Lo spettacolo è quello di Davide Nicola, allenatore con forte carica empatica, umanamente travolgente, che esulta in camicia bianca in mezzo a uno stadio in amore e finalmente esultante dopo troppe amarezze. La Roma di solito qui veniva e vinceva, adesso invece, a Udine, ha lasciato anche pia dei tre punti che si porta via quel gol di De Paul. Uno di quella ricca genìa di attaccanti argentini che girano il mondo. Per la cronaca il prode Rodrigo fa coppia all’Udinese con un altro argentino, Ignacio Pussetto, anche lui ha fatto ammattire la difesa del povero Di Francesco. Che adesso sta lì a chiedersi: abbiamo fatto il 76% di possesso palla, abbiamo tirato più di 20 volte in porta, abbiamo comandato la partita, e alla fine vincono loro? La Roma lascia punti e certezze e si porta via un carico di dubbi.
Ha dunque vinto l’Udinese, all’italiana e in contropiede. Davide Nicola, l’allenatore che avevamo perso di vista dai tempi entusiasmanti di Crotone, dopo un anno è riapparso oltre mille chilometri più a Nord, a risvegliare una squadra negli incubi. L’uomo va dritto allo scopo e non parla per metafore: “Il nostro obbiettivo è sbranare gli avversari”, ha sentenziato alla fine. La Roma ha pagato il solito prezzo delle sue contraddizioni: squadra incompleta, giocatori bravi ma senza carattere, un allenatore bravo ma schiavo delle teorie. Di possesso palla si può anche morire, è una sirena subdola e illusoria. La Roma ha fatto teoria, non spettacolo: si e no tre o quattro tiri veri verso la porta, El Shaarawy giusto un po’ più tonico, Schick (ancora al posto di Dzeko, tenuto in caldo per il Real, martedì all’Olimpico) allo stato di ectoplasma, Kluivert trottolino indisponente.

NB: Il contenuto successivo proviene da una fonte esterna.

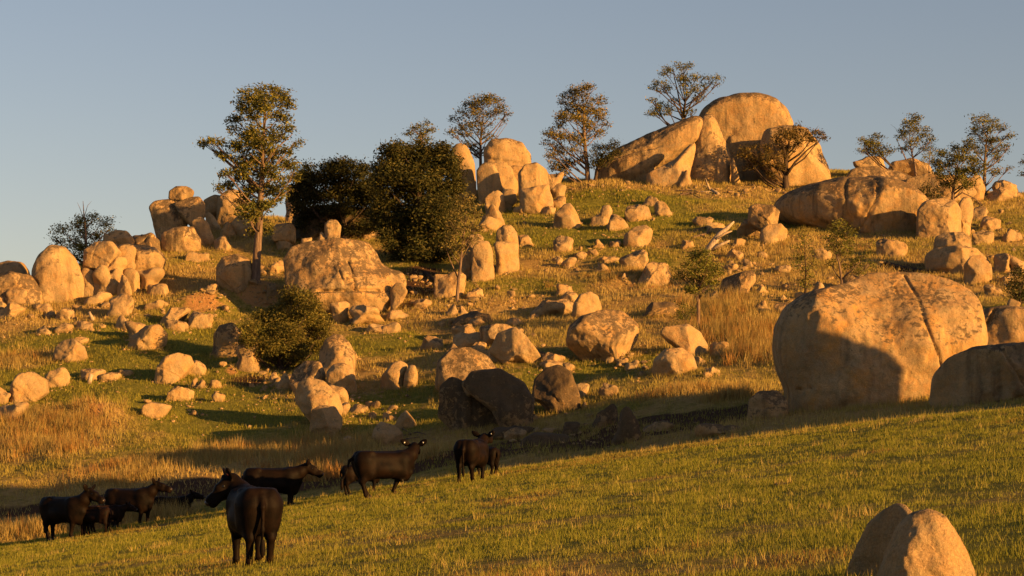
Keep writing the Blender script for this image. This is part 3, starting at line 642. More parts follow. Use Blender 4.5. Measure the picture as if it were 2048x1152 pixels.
rock('j16', "darker round stone of a touching pair in the grass", ('r', 1125, 514, 1152, 536), "rock", "rock")
rock('j17', "low triangular stone below the touching pair", ('t', 1190, 525, 1222, 545), "rock", "rock")
rock('j18', "tiny upright stone in the shade of the square brown topped boulder", ('t', 1242, 544, 1256, 558), "rock", "rock")
rock('j19', "rounded boulder beside its twin lobes above the large round boulder", [(1144, 630), (1148, 606), (1160, 590), (1180, 584), (1195, 592), (1202, 614), (1198, 634)], dk=.05)
rock('j20', "low rock leaning on the twin lobed boulder", ('s', 1118, 582, 1158, 604), "rock", "rock")
rock('j21', "flat topped pale rock uphill of the twin lobed boulder", ('r', 1110, 564, 1148, 590), "rock", "rock")
rock('j22', "smooth sheet of bedrock sloping below the flat topped rock", ('s', 1062, 596, 1156, 632), "rock", "rock", dr=.9)
rock('j23', "dark flat outcrop striped by tree shadow", ('s', 1278, 604, 1356, 628), "rock", "rock", dk=.9, dr=.8)
# ---- column cluster on the skyline
rock('i1', "slim leaning pillar of the cluster, half behind the great tree", [(906, 400), (906, 350), (903, 308), (917, 293), (934, 300), (947, 332), (953, 396)], d=182, dr=.8, dk=.15, og=.5, grow=1.14)
rock('i2', "largest rounded block at the top of the column cluster", [(977, 350), (973, 306), (984, 287), (1012, 283), (1042, 290), (1056, 312), (1058, 350)], d=185, dr=.8, dk=.25, grow=1.14, facets=2, n=3.2)
rock('i3', "rounded block wedged below the largest block of the cluster", ('b', 986, 326, 1032, 378), d=182.5, dr=.7, dk=.3, grow=1.14, facets=2, n=3.2)
rock('i4', "tilted column with a dark side in the cluster", [(962, 402), (955, 345), (966, 332), (985, 331), (996, 352), (1002, 380), (985, 396)], d=180, dr=.7, dk=.2, grow=1.14)
rock('i5', "domed cap stone on the thick short pillar", [(1041, 383), (1040, 350), (1052, 334), (1072, 330), (1090, 342), (1096, 376), (1070, 384)], d=178.5, dr=.85, dk=.3, grow=1.14, facets=2, n=3.2)
rock('i6', "thick short pillar under the domed cap stone", [(1044, 424), (1043, 382), (1060, 380), (1094, 375), (1101, 400), (1103, 420), (1075, 428)], d=178.5, dr=.85, dk=.1, og=.5, bury=.12, grow=1.14, facets=2, n=3.2)
rock('i7', "upright slab in the middle foot of the column cluster", ('b', 1000, 378, 1032, 420), d=178.5, dr=.7, dk=.1, grow=1.14, facets=2, n=3.2)
rock('i8', "angular block at the foot of the tilted column", ('b', 974, 378, 1006, 428), d=178, dr=.7, dk=.15, grow=1.14, facets=2, n=3.2)
rock('i9', "knob on the skyline beside the domed cap stone", ('b', 1094, 340, 1126, 370), "rock", "rock", d=184, dr=.8)
rock('i10', "upper block of the small side pillar", ('b', 1103, 367, 1130, 393), "rock", "rock", d=180, dr=.8, grow=1.14)
rock('i11', "lower block of the small side pillar", ('b', 1104, 391, 1129, 417), "rock", "rock", d=179.6, dr=.8, grow=1.14)
rock('i12', "tapering boulder at the lowest corner of the column cluster", ('t', 962, 398, 1006, 458), d=174, dr=.7, dk=.1, grow=1.14)
rock('i13', "low rubble block in front of the thick short pillar", ('b', 1028, 412, 1062, 428), "rock", "rock", dk=.1)
rock('i14', "pale broken rock spread below the side pillar", ('s', 1084, 410, 1112, 430), "rock", "rock", dk=.1)
rock('m1', "mushroom cap stone balanced on a pale stem rock", [(992, 484), (994, 462), (1006, 451), (1022, 451), (1034, 466), (1037, 487), (1015, 488)], d=153, dr=.85, dk=.15)
rock('m2', "pale stem rock beneath the mushroom cap stone", [(992, 545), (994, 515), (989, 488), (1036, 487), (1035, 515), (1038, 545)], d=162.5, dr=.8, dk=.02, n=3.2, facets=2, grow=1.1)
rock('m3', "sloping boulder tucked behind the mushroom cap stone", ('e', 1034, 466, 1066, 493), "rock", "rock")
rock('m4', "broad pale pillar beside the stem rock", [(944, 562), (946, 500), (955, 488), (976, 486), (984, 505), (990, 562)], dr=.85, dk=.02, n=3.2, facets=2, grow=1.1)
rock('m5', "narrow pillar squeezed against the broad pale pillar", [(922, 556), (926, 510), (940, 494), (950, 504), (948, 558)], d=161, dr=1.2, dk=.1, facets=2, n=3.2)
rock('m6', "rounded rock half hidden by the sparse grey shrub tree", ('b', 868, 534, 930, 594), dk=.1, og=.6)
rock('m7', "blunt boulder above the pillars near the skyline cluster", ('e', 954, 426, 1000, 462), dk=.1)
rock('m8', "small boulder between the blunt boulder and the mushroom cap", ('e', 928, 462, 966, 500), dk=.2)
rock('m9', "leaning pair stone at the roots of the grey shrub tree", ('t', 892, 604, 918, 632), "rock", "rock")
rock('m10', "smaller leaning stone beside the roots of the grey shrub tree", ('t', 914, 609, 938, 631), "rock", "rock")
rock('m11', "pale rounded stone lying below the broad pale pillar", ('s', 934, 576, 970, 598), "rock", "rock")
# ---- right middle slope
rock('k1', "cube like boulder with a black top propped on a paler one", [(1498, 445), (1500, 415), (1514, 409), (1545, 414), (1557, 424), (1553, 448), (1530, 454)], d=159, dr=.8, dk=.6)
rock('k2', "pale rounded boulder supporting the cube like one", [(1520, 486), (1522, 462), (1535, 450), (1562, 448), (1574, 460), (1572, 478), (1550, 487)], d=167, dr=.8, dk=.05)
rock('k3', "shaded flat rock beneath the cube like boulder", ('s', 1476, 438, 1532, 476), d=168.5, dk=.4)
rock('k4', "tumbled rock at the top of the driftwood pile", ('b', 1386, 428, 1432, 452), "rock", "rock", dk=.3)
rock('k5', "pale slab lying in the driftwood pile", ('s', 1405, 444, 1448, 464), "rock", "rock", dk=.1)
rock('k6', "rounded rock on the grass side of the driftwood pile", ('e', 1360, 476, 1388, 497), "rock", "rock")
rock('k7', "low rounded stone below the leaning dead tree", ('r', 1450, 496, 1485, 518), "rock", "rock")
rock('k8', "upright little stone in the stony slope below the dead tree", ('e', 1484, 514, 1504, 536), "rock", "rock")
rock('k9', "long pale stone above the striped shaded slab", ('s', 1446, 526, 1480, 544), "rock", "rock")
rock('k10', "striped slab crossed by a tree shadow on the stony slope", ('s', 1440, 540, 1512, 588), "rock", "rock", dk=.6, dr=.9)
rock('k11', "two faced stone at the lower corner of the striped slab", ('t', 1508, 565, 1538, 588), "rock", "rock")
rock('k12', "pale stone among pebbles in the stony slope", ('e', 1514, 503, 1534, 519), "rock", "rock")
rock('k13', "wide low stone with a dark notch in the stony slope", ('s', 1548, 526, 1580, 546), "rock", "rock")
rock('k14', "pointed tent shaped boulder above the giant cracked boulder", ('t', 1618, 558, 1662, 602))
rock('k15', "sunlit boulder behind the twin stemmed sapling", ('r', 1686, 540, 1736, 580))
rock('k16', "split slab glowing between two saplings", ('b', 1622, 494, 1662, 522), "rock", "rock")
rock('k17', "pale stone hidden in grass behind the slender gum tree", ('t', 1410, 577, 1446, 604), "rock", "rock")
rock('k18', "jagged low rock pile at the shoulder of the giant boulder", ('b', 1548, 604, 1594, 634), "rock", "rock", dk=.4)
rock('k19', "small white stub of stone behind the shoulder of the giant boulder", ('b', 1560, 588, 1574, 602), "rock", "rock", dk=0, br=.62)
rock('k20', "low rock beside the root plate of the driftwood pile", ('r', 1464, 476, 1494, 494), "rock", "rock")
# ---- the wide outcrop left of centre
rock('wide', "wide outcrop with a yellowish fluted face under the dark trees", [(585, 612), (578, 560), (572, 522), (586, 498), (620, 488), (680, 484), (732, 489), (748, 508), (758, 530), (775, 542), (800, 548), (803, 572), (792, 602), (774, 622), (735, 633), (690, 634), (650, 622)],
     dr=.62, n=2.9, dk=.5, og=.7, facets=3, sub=6, bury=.12, sm=2, cracks=[([(700, 528), (712, 560), (716, 585)], .06, .22), ([(684, 548), (695, 578)], .06, .2), ([(640, 588), (760, 586)], .08, .3)], shear=0.0, joints=False)
rock('wideflake', "rounded flake leaning off the end of the wide outcrop", [(782, 612), (781, 580), (792, 567), (806, 568), (815, 584), (806, 604)], d=144.5, dr=.6, dk=.05)
rock('widestub', "pale foot block at the base of the wide outcrop", ('b', 664, 600, 702, 632), "rock", "rock", d=143, dk=.05)
rock('widefoot', "pale apron of rock at the base of the wide outcrop", ('s', 696, 604, 770, 640), "rock", "rock", d=142.5, dk=.05)
rock('tap1', "low pale rock in the grass below the wide outcrop", ('s', 728, 646, 776, 664), "rock", "rock", dk=.05)
rock('tap2', "rounded end of the low pale rock below the wide outcrop", ('r', 762, 644, 804, 666), "rock", "rock", dk=.05)
rock('perch', "knobbed stone standing on top of the wide outcrop", [(648, 484), (650, 448), (660, 440), (674, 442), (682, 454), (678, 482)], "rock", "rock", d=148, dr=.8, dk=.5)
rock('perch2', "small upright stone beside the knobbed one on the outcrop", ('t', 636, 462, 652, 482), "rock", "rock", d=148, dr=.8)
rock('perch3', "low stone at the top edge of the wide outcrop", ('r', 604, 474, 626, 488), "rock", "rock", d=148)
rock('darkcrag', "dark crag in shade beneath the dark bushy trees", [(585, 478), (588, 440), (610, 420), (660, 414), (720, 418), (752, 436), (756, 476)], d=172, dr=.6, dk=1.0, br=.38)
rock('darkcrag2', "block of the dark crag seen between two trunks", ('b', 712, 430, 760, 476), d=167, dk=.7)
rock('pairtop', "upper half of the rounded pair near the tall gum's crown", ('r', 538, 445, 588, 477), d=165, dk=.2)
rock('pairlow', "lower half of the rounded pair near the tall gum's crown", ('r', 552, 470, 592, 500), d=165, dk=.15)
rock('drum', "drum shaped boulder with a hollowed lichen top by the tall gum", [(436, 566), (434, 534), (446, 516), (475, 510), (498, 520), (504, 545), (500, 572), (470, 576)], dk=.3, dr=.9, og=.5)
rock('drumchip', "small block among rubble by the tall gum's trunk", ('b', 540, 524, 568, 548), "rock", "rock")
rock('drumchip2', "rounded stone at the near side of the tall gum's rubble", ('r', 530, 566, 558, 590), "rock", "rock")
rock('drumchip3', "grey stone above the soil bank by the tall gum", ('s', 410, 566, 436, 584), "rock", "rock")
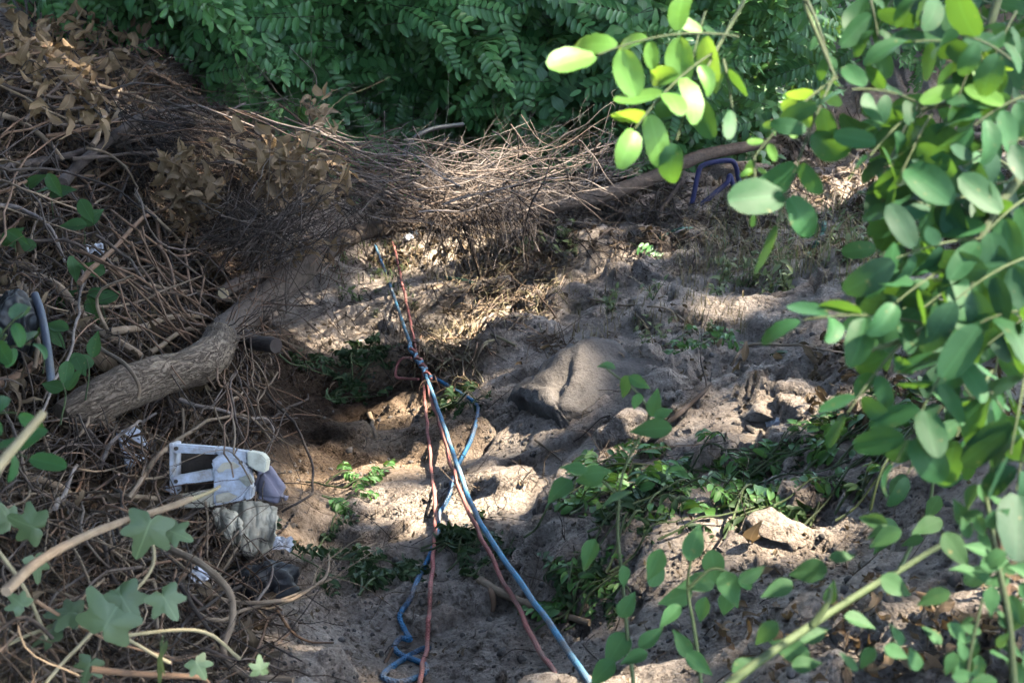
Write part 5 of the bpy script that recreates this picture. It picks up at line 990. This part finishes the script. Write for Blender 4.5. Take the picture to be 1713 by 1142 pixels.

La giornata, cominciata male con la resa di Olsen per un dolorino, è proseguita peggio con una partita non consona a una squadra che sta facendo un’ottima Champions e che alla Champions aspira anche il prossimo anno. Il gol preso da De Paul è simbolico: l’argentino irrompe con una forza che oggi né Schick né Dzeko hanno, mentre la difesa (da Santon a Juan Jesus) si sfalda. Una resa di squadra. E’ la quarta sconfitta della Roma, che soffre e non riesce ad aver ragione di squadre più piccole e meno ricche. Oltre a difendere gruppo, impostazioni e filosofia di gioco Di Francesco dice anche “sono avvelenato, non abbiamo raggiunto una crescita adeguata per diventare una grande squadra”. E ammette: “Sì, la Champions si fa sentire, è una cappa”. Non tutto è stato sport. Le due tifoserie si sono salutate gemellandosi in cori razzisti anti-Napoli. Il solito, odioso “Vesuvio lavali col fuoco”. “Comportamento incivile da condannare e contrastare con determinazione”, ha detto il presidente della Figc Gravina. Si auspica che gli arbitri si sveglino e fermino le partite.